- [AVAILABLE DATA]:
^^^^

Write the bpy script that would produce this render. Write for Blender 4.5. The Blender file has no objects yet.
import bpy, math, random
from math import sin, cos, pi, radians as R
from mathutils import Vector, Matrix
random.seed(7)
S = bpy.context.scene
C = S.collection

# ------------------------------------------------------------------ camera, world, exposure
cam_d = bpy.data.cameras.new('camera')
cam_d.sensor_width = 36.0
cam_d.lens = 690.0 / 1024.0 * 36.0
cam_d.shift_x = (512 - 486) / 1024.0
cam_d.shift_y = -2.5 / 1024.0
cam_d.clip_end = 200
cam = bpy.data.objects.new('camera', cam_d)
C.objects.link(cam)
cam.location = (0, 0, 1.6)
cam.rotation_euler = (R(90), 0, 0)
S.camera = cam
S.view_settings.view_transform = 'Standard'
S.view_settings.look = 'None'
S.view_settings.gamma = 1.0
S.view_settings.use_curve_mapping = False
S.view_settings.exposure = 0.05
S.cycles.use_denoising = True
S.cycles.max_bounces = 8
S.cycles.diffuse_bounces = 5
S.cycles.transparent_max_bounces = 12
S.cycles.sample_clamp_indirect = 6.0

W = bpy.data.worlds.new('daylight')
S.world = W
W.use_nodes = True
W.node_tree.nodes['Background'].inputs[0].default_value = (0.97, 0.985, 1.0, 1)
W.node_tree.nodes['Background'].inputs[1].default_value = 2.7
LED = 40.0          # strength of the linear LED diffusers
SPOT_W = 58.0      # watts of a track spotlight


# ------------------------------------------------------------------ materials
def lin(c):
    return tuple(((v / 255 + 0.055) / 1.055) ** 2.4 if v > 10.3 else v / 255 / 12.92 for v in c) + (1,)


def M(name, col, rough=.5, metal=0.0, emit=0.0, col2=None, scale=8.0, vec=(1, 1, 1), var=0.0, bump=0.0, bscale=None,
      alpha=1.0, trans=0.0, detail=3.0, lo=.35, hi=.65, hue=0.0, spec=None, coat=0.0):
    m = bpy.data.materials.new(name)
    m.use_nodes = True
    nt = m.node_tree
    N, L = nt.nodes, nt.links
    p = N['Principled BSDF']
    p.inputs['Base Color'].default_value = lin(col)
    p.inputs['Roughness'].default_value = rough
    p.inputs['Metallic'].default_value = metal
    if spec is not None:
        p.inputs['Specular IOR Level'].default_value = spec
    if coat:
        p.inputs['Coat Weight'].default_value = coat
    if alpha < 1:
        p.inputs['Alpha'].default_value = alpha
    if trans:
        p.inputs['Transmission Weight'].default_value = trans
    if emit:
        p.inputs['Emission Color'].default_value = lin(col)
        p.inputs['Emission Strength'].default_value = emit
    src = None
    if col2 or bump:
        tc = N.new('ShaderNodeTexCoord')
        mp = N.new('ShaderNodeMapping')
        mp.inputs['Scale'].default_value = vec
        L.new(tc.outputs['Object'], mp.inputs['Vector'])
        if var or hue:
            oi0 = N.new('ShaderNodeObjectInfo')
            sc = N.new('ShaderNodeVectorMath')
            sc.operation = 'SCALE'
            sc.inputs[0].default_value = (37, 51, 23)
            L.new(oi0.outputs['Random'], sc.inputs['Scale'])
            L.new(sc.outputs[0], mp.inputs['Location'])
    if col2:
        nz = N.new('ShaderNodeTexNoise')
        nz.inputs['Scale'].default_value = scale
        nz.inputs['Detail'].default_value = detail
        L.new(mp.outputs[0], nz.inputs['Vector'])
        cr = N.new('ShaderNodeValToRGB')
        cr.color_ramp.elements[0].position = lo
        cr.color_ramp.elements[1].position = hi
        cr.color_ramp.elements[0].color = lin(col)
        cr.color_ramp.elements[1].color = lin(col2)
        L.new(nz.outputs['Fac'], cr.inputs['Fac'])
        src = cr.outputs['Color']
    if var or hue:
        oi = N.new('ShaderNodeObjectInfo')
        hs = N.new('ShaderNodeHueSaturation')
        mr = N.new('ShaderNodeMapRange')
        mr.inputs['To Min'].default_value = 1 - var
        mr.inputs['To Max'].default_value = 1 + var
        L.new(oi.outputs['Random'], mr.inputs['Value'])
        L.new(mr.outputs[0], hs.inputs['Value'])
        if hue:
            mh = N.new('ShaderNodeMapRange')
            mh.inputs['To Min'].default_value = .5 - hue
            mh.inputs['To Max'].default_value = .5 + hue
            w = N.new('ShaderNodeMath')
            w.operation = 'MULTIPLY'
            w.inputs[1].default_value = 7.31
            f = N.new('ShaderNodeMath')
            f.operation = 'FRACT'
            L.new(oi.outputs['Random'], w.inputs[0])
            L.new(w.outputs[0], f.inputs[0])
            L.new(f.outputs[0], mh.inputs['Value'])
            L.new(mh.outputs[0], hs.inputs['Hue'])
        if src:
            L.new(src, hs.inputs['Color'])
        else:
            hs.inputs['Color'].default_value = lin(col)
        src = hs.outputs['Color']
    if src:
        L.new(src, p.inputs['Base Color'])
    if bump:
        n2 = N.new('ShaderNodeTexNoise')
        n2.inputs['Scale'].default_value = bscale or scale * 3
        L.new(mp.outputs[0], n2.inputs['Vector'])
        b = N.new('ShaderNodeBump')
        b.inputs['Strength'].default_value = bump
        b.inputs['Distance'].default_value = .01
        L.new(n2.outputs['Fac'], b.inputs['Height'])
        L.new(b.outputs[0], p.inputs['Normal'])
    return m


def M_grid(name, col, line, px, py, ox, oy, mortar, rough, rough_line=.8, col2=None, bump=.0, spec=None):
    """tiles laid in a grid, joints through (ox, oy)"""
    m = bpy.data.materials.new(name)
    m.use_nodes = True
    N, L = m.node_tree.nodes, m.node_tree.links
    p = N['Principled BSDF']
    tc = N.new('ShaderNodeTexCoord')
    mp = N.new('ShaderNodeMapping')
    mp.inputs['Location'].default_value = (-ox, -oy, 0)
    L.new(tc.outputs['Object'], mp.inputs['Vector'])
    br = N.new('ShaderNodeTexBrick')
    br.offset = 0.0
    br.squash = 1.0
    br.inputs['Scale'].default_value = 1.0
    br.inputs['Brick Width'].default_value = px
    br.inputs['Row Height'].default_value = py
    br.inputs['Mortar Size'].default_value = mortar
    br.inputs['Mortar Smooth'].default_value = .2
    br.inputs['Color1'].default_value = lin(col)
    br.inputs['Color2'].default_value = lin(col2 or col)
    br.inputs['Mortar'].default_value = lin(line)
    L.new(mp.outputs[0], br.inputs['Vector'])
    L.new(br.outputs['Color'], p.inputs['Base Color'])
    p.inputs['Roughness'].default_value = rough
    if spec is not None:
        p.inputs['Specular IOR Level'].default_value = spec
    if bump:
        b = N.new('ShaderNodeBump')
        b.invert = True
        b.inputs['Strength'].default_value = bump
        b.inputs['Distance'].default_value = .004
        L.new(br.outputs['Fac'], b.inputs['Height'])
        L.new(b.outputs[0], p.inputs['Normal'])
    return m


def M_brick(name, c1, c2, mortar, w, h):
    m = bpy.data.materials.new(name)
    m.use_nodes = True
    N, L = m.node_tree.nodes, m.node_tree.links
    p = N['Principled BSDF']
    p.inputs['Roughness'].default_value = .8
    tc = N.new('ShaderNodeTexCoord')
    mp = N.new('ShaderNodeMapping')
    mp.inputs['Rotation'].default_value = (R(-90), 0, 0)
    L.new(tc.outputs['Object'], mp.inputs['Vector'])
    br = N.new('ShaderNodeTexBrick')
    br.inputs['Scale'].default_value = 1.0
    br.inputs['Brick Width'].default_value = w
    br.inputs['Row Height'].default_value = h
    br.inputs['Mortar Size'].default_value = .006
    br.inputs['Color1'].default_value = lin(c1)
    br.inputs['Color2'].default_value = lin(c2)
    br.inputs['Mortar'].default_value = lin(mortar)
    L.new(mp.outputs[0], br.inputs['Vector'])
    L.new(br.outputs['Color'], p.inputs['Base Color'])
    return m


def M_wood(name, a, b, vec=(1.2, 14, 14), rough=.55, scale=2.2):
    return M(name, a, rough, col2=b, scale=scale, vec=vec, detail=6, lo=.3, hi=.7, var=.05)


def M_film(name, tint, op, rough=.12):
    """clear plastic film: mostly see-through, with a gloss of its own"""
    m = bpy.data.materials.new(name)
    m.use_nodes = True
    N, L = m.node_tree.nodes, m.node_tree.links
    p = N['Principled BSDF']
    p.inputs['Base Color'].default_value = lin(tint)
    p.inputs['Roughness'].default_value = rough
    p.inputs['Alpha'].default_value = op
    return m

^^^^

- [TASK TO COMPLETE]: Where a line contains the string "objects", extract that line.

- [RESPONSE]:
Write the bpy script that would produce this render. Write for Blender 4.5. The Blender file has no objects yet.
cam = bpy.data.objects.new('camera', cam_d)
C.objects.link(cam)